En dépit de toutes les manifestations de bonne foi de la communauté musulmane, l'islamophobie prend de l'ampleur. Y a-t-il le feu ?
Il faut distinguer deux choses : «la peur de l’islam» et «la discrimination des musulmans». La peur de l’islam est peut-être légitime et justifiée aujourd’hui notamment par des gens qui ne connaissent ni l’histoire des dogmes de cette religion ni ses structures théologiques ; quant à la discrimination des musulmans, celle-ci demeure, quelles que soient les circonstances, illégitime et immorale.
L'islamophobie savante, celle qui voit s'impliquer des intellectuels renommés, fait-elle courir un risque réel de rupture du dialogue entre les civilisations et par là aggraver les antagonismes ?
L’«islamophobie» est un concept récent formé d’ «islam», la religion, et de «phobie», mot grec qui signifie la peur. Ce concept est souvent brandi contre ceux qui manifestent de l’hostilité, de l’aversion ou de la peur envers la religion musulmane.
Personnellement, je suis mal à l’aise devant ce concept car il est entouré de beaucoup d’ambiguïtés. On ne peut pas incriminer quelqu’un parce qu’il a peur, on ne peut pas l’accuser ou le rendre coupable de sa propre peur, mais il faut cerner les motifs réels ou imaginaires de cette peur.

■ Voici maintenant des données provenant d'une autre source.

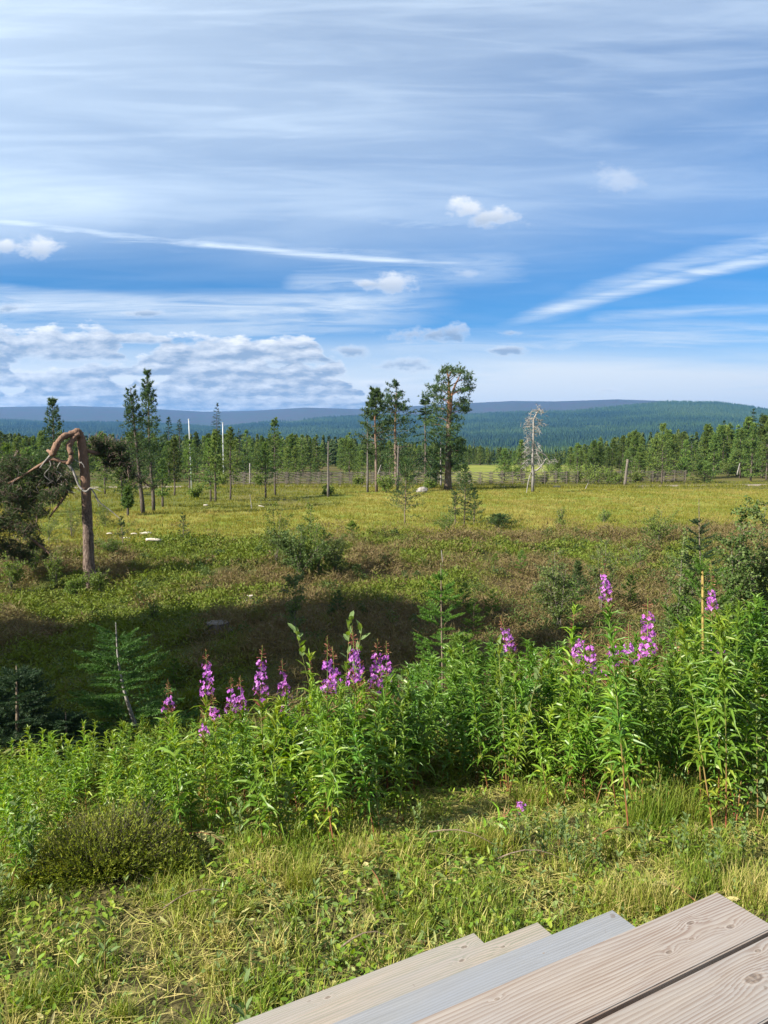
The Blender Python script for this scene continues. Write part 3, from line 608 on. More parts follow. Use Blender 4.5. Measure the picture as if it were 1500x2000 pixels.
# three dozen slim bog trees on the left
for i, (u, vb, vt, R, z0, kd, lb) in enumerate((
        (424, 925, 788, 17, .05, 's', 'tall dark narrow spruce rising between the two white poles'), (331, 928, 815, 16, .1, 's', 'dark spruce top just right of the tallest left conifer'),
        (341, 968, 858, 14, .2, 'p', 'slim young pine immediately left of the left white pole'), (412, 980, 862, 22, .18, 'p', 'bushy pine in front of the gap between the white poles'),
        (421, 980, 848, 14, .2, 'p', 'thin pine doubled up with the bushy pine between the white poles'), (450, 978, 838, 20, .28, 'p', 'pine with bare lower stem just right of the right white pole'),
        (519, 973, 868, 21, .22, 'p', 'wide low pine with short black stem, left of the tall bare-stemmed pine'), (538, 968, 820, 19, .30, 'p', 'tall bare-stemmed pine midway between white poles and fence end'),
        (370, 965, 862, 16, .2, 'p', 'small pine just behind the foot of the left white pole'), (352, 925, 820, 15, .1, 's', 'dark spruce standing behind the left white pole'),
        (482, 930, 842, 17, .15, 'p', 'rounded pine behind the small grey post'), (468, 935, 838, 13, .15, 's', 'narrow dark spruce left of the small grey post'),
        (590, 925, 852, 17, .15, 'p', 'pine behind the left end of the rail fence'), (682, 925, 848, 16, .2, 'p', 'pine behind the fence right of the dead black stem'),
        (614, 925, 858, 17, .2, 'p', 'pine behind the fence left of the dead black stem'), (240, 990, 880, 20, .25, 'p', 'small pine left of the two pointed conifers'),
        (318, 990, 900, 17, .25, 'p', 'short pine at the foot of the two pointed conifers'), (250, 1008, 955, 11, .3, 'p', 'knee-high sapling left of the two pointed conifers'),
        (60, 1005, 880, 35, .1, 'p', 'bushy pine far left behind the crooked pine crown'), (20, 1010, 872, 34, .1, 'p', 'bushy pine at the left edge behind the crooked pine'),
        (205, 965, 872, 22, .1, 'p', 'pine behind the dark right arm of the crooked pine'))):
    kd_ = 'pine' if kd == 'p' else 'spruce'
    tree_at(kd_ + '_tree', u, vb, vt, lb, kind='young' if kd == 'p' else 'spruce', seed=100 + i, Rp=R, z0=z0, tl=.26 if vb < 940 else .20, tw=.06, nb=72, nt=9, k=4, bark='spruce_bark',
            leaf='needle_far' if kd == 'p' else 'needle_dark', r0=.075)
# right side singles
for i, (u, vb, vt, R, z0, kd, lb) in enumerate((
        (1292, 946, 832, 24, .14, 'p', 'bright green pyramid pine alone before the road on the right'), (1375, 943, 905, 26, .05, 'p', 'low spreading dark-footed little pine at the road edge'),
        (1018, 940, 862, 17, .08, 'p', 'pine just left of the grey dead tree'), (985, 938, 878, 20, .03, 'p', 'bushy pine left of the grey dead tree by the fence'),
        (925, 905, 855, 13, .03, 's', 'spruce at the left end of the far meadow'), (1425, 925, 850, 22, .1, 'p', 'pale pine behind the road near the right edge'),
        (1385, 925, 838, 20, .1, 's', 'dark spruce behind the road, left of the pale pine near the right edge'), (1466, 920, 800, 20, .08, 's', 'tallest dark spruce at the right edge of the wood'),
        (1484, 922, 808, 20, .08, 's', 'dark spruce beside the tallest one at the right edge'), (1235, 930, 858, 20, .08, 'p', 'pine right behind the broken snag'),
        (1330, 925, 846, 22, .06, 'p', 'full pale pine behind the road, right of the pyramid pine'), (1412, 915, 822, 16, .05, 's', 'dark spruce top behind the pale pines on the right'),
        (1127, 925, 868, 20, .06, 'p', 'round pale pine above the willow scrub'), (1158, 925, 865, 20, .06, 'p', 'pale pine above the right part of the willow scrub'))):
    kd_ = 'pine' if kd == 'p' else 'spruce'
    tree_at(kd_ + '_tree', u, vb, vt, lb, kind='young' if kd == 'p' else 'spruce', seed=140 + i, Rp=R, z0=z0, tl=.26, tw=.065, nb=90, nt=9, k=4, bark='spruce_bark', leaf='needle_far' if kd == 'p' else 'needle_dark', r0=.08)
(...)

Le regard s’oriente alors vers notre propre sphère religieuse. La peur est suscitée par l’autre, notamment le plus visible et le plus parlant, c’est-à-dire l’islamisme politique dont l’inhumanité est patente aujourd’hui. Le dialogue entre civilisations (non pas entre dogmes) dont vous parlez doit s’établir entre des personnes qui acceptent la critique mutuelle et qui ne s’incommodent pas à reconnaître les points sombres dans leur histoire et leur culture respectives. Les gens ont le droit d’avoir peur d’une religion ou d’une quelconque idéologie ; l’essentiel est que cette peur ne les conduise pas à léser ses adeptes ou à les maltraiter.